Rickert, Thomas. “The whole of the Moon: Latour, Context, and the Problem of Holism.” Thinking with Bruno Latour in Rhetoric and Composition. Carbondale: Southern Illinois University Press, 2015. eBook Collection (EBSCOhost). Web. 10 July 2016.
See notebook notes. **Really I think Rickert hurts the cause of Critical Theorists by reclaiming the notion of “context.” He identifies Latour’s “plasma” as that from which context emerges.
144: “What is not said here, and what I think we need is a nonsubjective understanding of value, loosely understood, that springs from rhetoricity conceived beyond subject/object, nature/culture, and so on divides.” (***Context?)
142: Is Context a thing? A field of potentiality? 145: Furthermore the ether is objective?

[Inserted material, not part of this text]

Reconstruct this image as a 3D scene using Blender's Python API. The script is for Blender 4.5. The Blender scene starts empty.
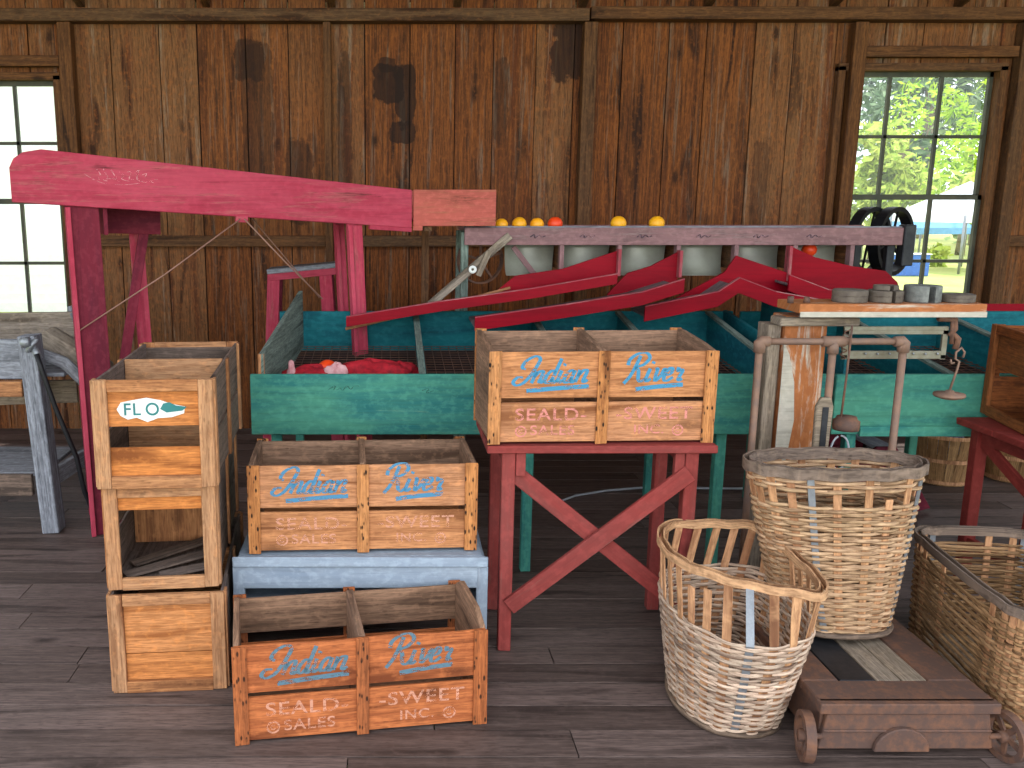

142: “Perhaps, it is again a matter of pushing Latour harder on his basic premises. Context, then, like latour’s hybrid actants, would traverse the divides between nature/culture, mind/body, and body/world.” ***Rickert rejects Latour’s challenge to Modernism. He refuses to jettison the divides. “Further, context is always buoyed up by and derived from an ‘as a whole’ that has (at least) two dimensions. The first is the holistic, material ecology within which things find their roles and actions. This can include what we call ‘subjective’ experience—indeed, it requires it as at least one vector in the contextual fabric. The second, which can be harder to attune ourselves to, might be described as the ‘relation of relations’—the undergirding logos from which things and language emerge in their meaning and bearing. The mention of language is important here; it is often assigned to human being, but in the sense I am using it here, it both involves and transcends human being. Both these dimensions of the ‘as a whole,’ or the chorographic background, are involved with the assemblanges Latour presents, but they also transcend and inflect them.” ***Definitely Rickert rejects “flatness”… He is explicitly injecting “dimensionality” into the discussion again. What is gained by this? What is lost? To whom? Why?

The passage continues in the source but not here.